Но с наибольшей силой самодержавное своеволие Петра, его русский максимализм и его любовь к демонстративному, символическому жесту проявились в самом своевольном, драматическом и символическом действии царя – основании Петербурга. Обросшая задним числом множеством толкований и обоснований, идея построить новый город именно тогда, так и там, где он был построен, была на самом деле решением несметно богатого, отчаянного – и до тех пор удачливого! – карточного игрока пойти ва-банк, на удивление России и цивилизованному миру.
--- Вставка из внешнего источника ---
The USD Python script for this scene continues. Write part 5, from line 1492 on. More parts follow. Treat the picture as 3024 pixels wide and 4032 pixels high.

Но сама идея созревала, разумеется, постепенно. Первый толчок к революционной для России концепции города был получен юным Петром, видимо, еще в Москве, где он пропадал в Иностранной слободе, в которой жили немецкие, шотландские и французские ремесленники, купцы и наемники на русской службе.
Окончательный имидж идеального города, который не имел бы ничего общего с грязной, сонной и опасной Москвой, где его враги прячутся по кривым улочкам, сложился у Петра во время путешествий по Европе, в особенности по Голландии. Сначала ему виделось что-то вроде Амстердама: чистый, аккуратный, сравнительно небольшой, легко просматривающийся город на воде, с зелеными деревьями, отражающимися в городских каналах. Но затем идеи Петра стали более грандиозными. Его город будет парить как подлинный орел: он будет и крепостью, и портом, и гигантской судоверфью, и реальной, а не игрушечной моделью для России (и витриной для Запада).
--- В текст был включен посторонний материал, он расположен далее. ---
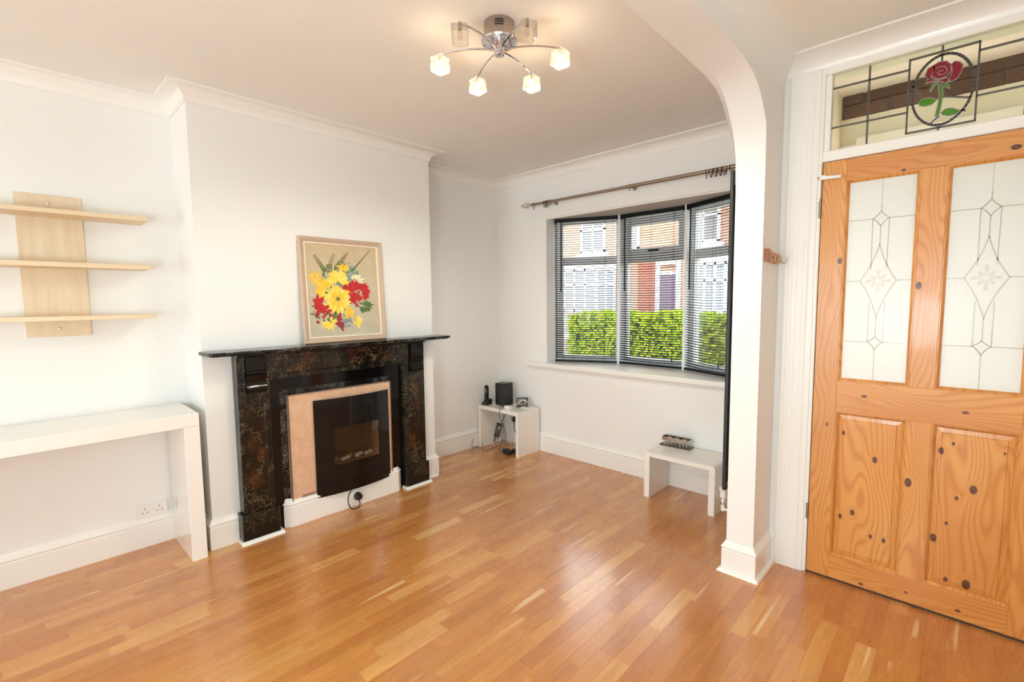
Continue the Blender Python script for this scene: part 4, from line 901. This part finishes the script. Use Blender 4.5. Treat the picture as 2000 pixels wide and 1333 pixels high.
bm = BM(); box(bm, 0.006, 0.013, -0.0158, -0.0150, 0.085, 0.112, mx=mb); box(bm, -0.006, 0.0, -0.0158, -0.0150, 0.078, 0.086, mx=mb); emit('sticker', bm, M['plastic'], pb)
bm = BM(); tube(bm, [mb @ Vector((-0.01, 0, 0)), mb @ Vector((-0.014, 0, -0.035)), mb @ Vector((-0.012, 0.01, -0.055))], .0045, 8); emit('lead_stub', bm, M['black'], pb)
fa = thing('plug_adapter', 'cluster of black plug-in adapters lying on the floor under the corner table', 'adapter', (-2.93, 2.985, 0))
for (cx, cy_, w_, d_, h_, rz) in ((-2.955, 3.01, .075, .05, .030, 38), (-2.905, 2.985, .07, .045, .036, -20), (-2.885, 3.05, .05, .05, .034, 15)):
    m_ = Matrix.Translation((cx, cy_, 0)) @ Matrix.Rotation(math.radians(rz), 4, 'Z'); bm = BM(); prism(bm, [(-w_/2, 0.0005), (w_/2, 0.0005), (w_/2*.8, h_), (-w_/2*.9, h_)], -d_/2, d_/2, 'y', mx=m_); ab = emit('adapter_block', bm, M['black'], fa, bevel=0.004, seg=2)
    bm = BM(); box(bm, -w_*.2, w_*.2, -d_*.2, d_*.2, h_, h_+0.0012, mx=m_); emit('label_patch', bm, M['rad'], ab)
socket_plate('wall_socket', 'double white socket on the window wall inside the corner table', (-3.045, BW, 0.200), (-1, 0, 0), (0, -1, 0), 2)
bp = thing('plug', 'black plug in the socket inside the corner table', 'plug', (-3.08, 3.25, 0.24))
boxo('plug_body', (-3.10, -3.055, 3.232, 3.269, 0.215, 0.260), M['black'], bp, bevel=0.006, seg=2)
bm = BM(); tube(bm, spline([(-3.078, 3.25, .216), (-3.078, 3.245, .18), (-3.05, 3.235, .12), (-2.98, 3.232, .05), (-2.93, 3.225, .01)], 5), .003, 7); emit('flex', bm, M['black'], bp)
# candle holder
H0 = 0.318
ch_ = thing('tealight_holder', 'metal tray tealight holder on short legs over a glass base, on the lower table', 'candle holder', (-1.46, 3.215, H0))
boxo('glass_base', (-1.572, -1.348, 3.172, 3.250, H0, H0+0.006), M['baseglass'], ch_, bevel=0.001)
for x in (-1.535, -1.512, -1.489, -1.425, -1.402, -1.379):
    for y in (3.190, 3.232):
        if y > 3.2 and x in (-1.512, -1.402): continue
        bm = BM(); lathe(bm, [(0.0032, H0+0.006), (0.0032, H0+0.036)], (x, y, 0), 8); emit('leg', bm, M['steel'], ch_)
bm = BM(); sweep(bm, [(-1.555, 3.182), (-1.362, 3.182), (-1.362, 3.240), (-1.555, 3.240)], [(0, H0+0.036), (0, H0+0.062), (0.0015, H0+0.062), (0.0015, H0+0.036)], closed=True); box(bm, -1.555, -1.362, 3.182, 3.240, H0+0.035, H0+0.037)
emit('tray', bm, M['steel'], ch_)
boxo('dark_lining', (-1.552, -1.365, 3.185, 3.237, H0+0.037, H0+0.040), M['darkmetal'], ch_)
for x, wh in ((-1.515, 'left'), (-1.4585, 'middle'), (-1.402, 'right')):
    c = thing('tealight', wh+' silver cased tealight in the metal tray on the lower table', 'candle', (x, 3.211, H0+0.040), 'tealights in the metal tray')
    bm = BM(); lathe(bm, [(0.018, 0), (0.019, 0.016), (0.0175, 0.016), (0.017, 0.011)], (x, 3.211, H0+0.040), 20); emit('cup', bm, M['chrome'], c, smooth=True)
    bm = BM(); lathe(bm, [(0.0165, 0.004), (0.0165, 0.011), (0.002, 0.0125), (0.001, 0.018)], (x, 3.211, H0+0.040), 16); emit('wax', bm, M['cream'], c, smooth=True)
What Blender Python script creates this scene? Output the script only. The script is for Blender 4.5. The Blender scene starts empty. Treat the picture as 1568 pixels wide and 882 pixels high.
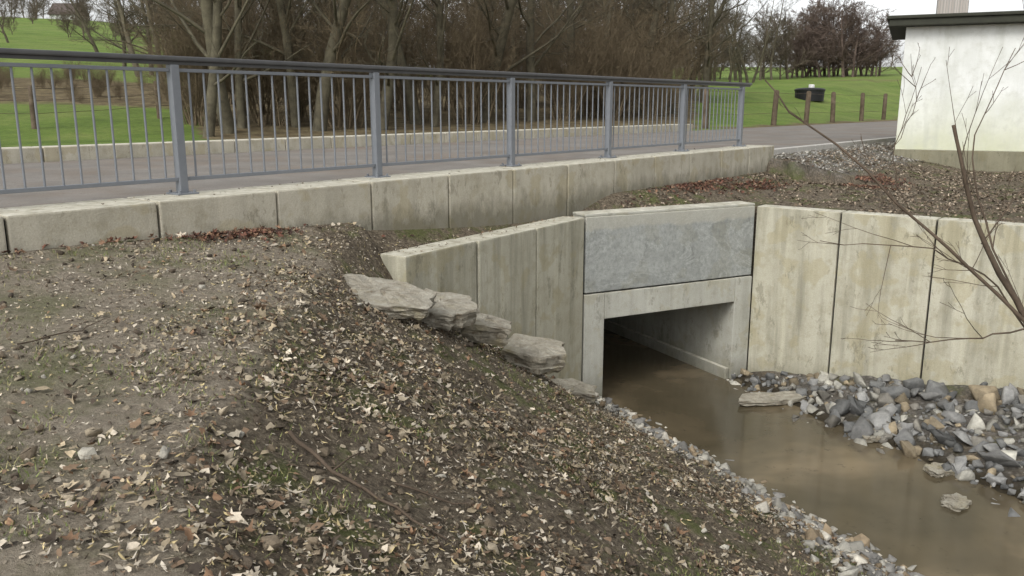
import bpy, bmesh, math, random
import numpy as np
from mathutils import Vector, Matrix
rng=np.random.default_rng(7); random.seed(7)
scene=bpy.context.scene
scene.view_settings.view_transform='Standard'
scene.view_settings.look='None'; scene.view_settings.exposure=0

# ------------------------------------------------ layout constants (metres)
P0=np.array([-2.655,6.854])            # a railing post foot
U=np.array([.632,.775]); NN=np.array([.775,-.632])   # along road / towards stream
A=np.array([.866,10.0]); B=np.array([3.23,11.2])     # culvert head wall ends
W=(B-A)/np.linalg.norm(B-A); WN=np.array([W[1],-W[0]])
LAB=np.linalg.norm(B-A)
Cc=np.array([-.933,7.28]); CD=(Cc-A)/np.linalg.norm(Cc-A); LAC=np.linalg.norm(Cc-A); CN=np.array([-CD[1],CD[0]])
if CN[0]<0: CN=-CN
ED=np.array([.782,-.623]); LBE=6.6; EN=np.array([-.623,-.782])
M0=np.array([1.17,10.22]); AX=np.array([.455,-.89]); RX=np.array([.89,.455])
ZT=-.60; ZW=-2.95

def sm(x,a,b):
    t=np.clip((x-a)/(b-a),0,1); return t*t*(3-2*t)
def hsh(i,j,s):
    v=np.sin(i*127.1+j*311.7+s*74.7)*43758.5453
    return v-np.floor(v)
def vn(x,y,s=0):
    xi=np.floor(x); yi=np.floor(y); fx=x-xi; fy=y-yi
    fx=fx*fx*(3-2*fx); fy=fy*fy*(3-2*fy)
    a=hsh(xi,yi,s); b=hsh(xi+1,yi,s); c=hsh(xi,yi+1,s); d=hsh(xi+1,yi+1,s)
    return (a*(1-fx)+b*fx)*(1-fy)+(c*(1-fx)+d*fx)*fy
def fbm(x,y,s=0,o=4):
    r=0; a=.5
    for k in range(o):
        r=r+a*vn(x,y,s+k*3.1); x=x*2.03; y=y*2.03; a*=.5
    return r
def pq(x,y):
    vx=x-P0[0]; vy=y-P0[1]
    return vx*NN[0]+vy*NN[1], vx*U[0]+vy*U[1]
def rm(x,y):
    vx=x-M0[0]; vy=y-M0[1]
    return vx*RX[0]+vy*RX[1], vx*AX[0]+vy*AX[1]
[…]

Я хочу подчеркнуть: именно витриной, а не окном. Знаменитое сравнение Петербурга с окном в Европу принадлежит не Петру, а итальянцу Франческо Альгаротти, употребившему его в своих «Lettera sulla Russia»[3] в 1739 году. Петру такая фраза прийти в голову не могла уже хотя бы потому, что отношение его к Европе было двойственным. Не случайно Петр повторял: «Нам нужна Европа на несколько десятков лет, а потом мы к ней должны повернуться задом». Ему, вероятно, гораздо больше пришлась бы по душе формула, отчеканенная Пушкиным почти 100 лет спустя: «Россия вошла в Европу, как спущенный корабль, – при стуке топора и при громе пушек».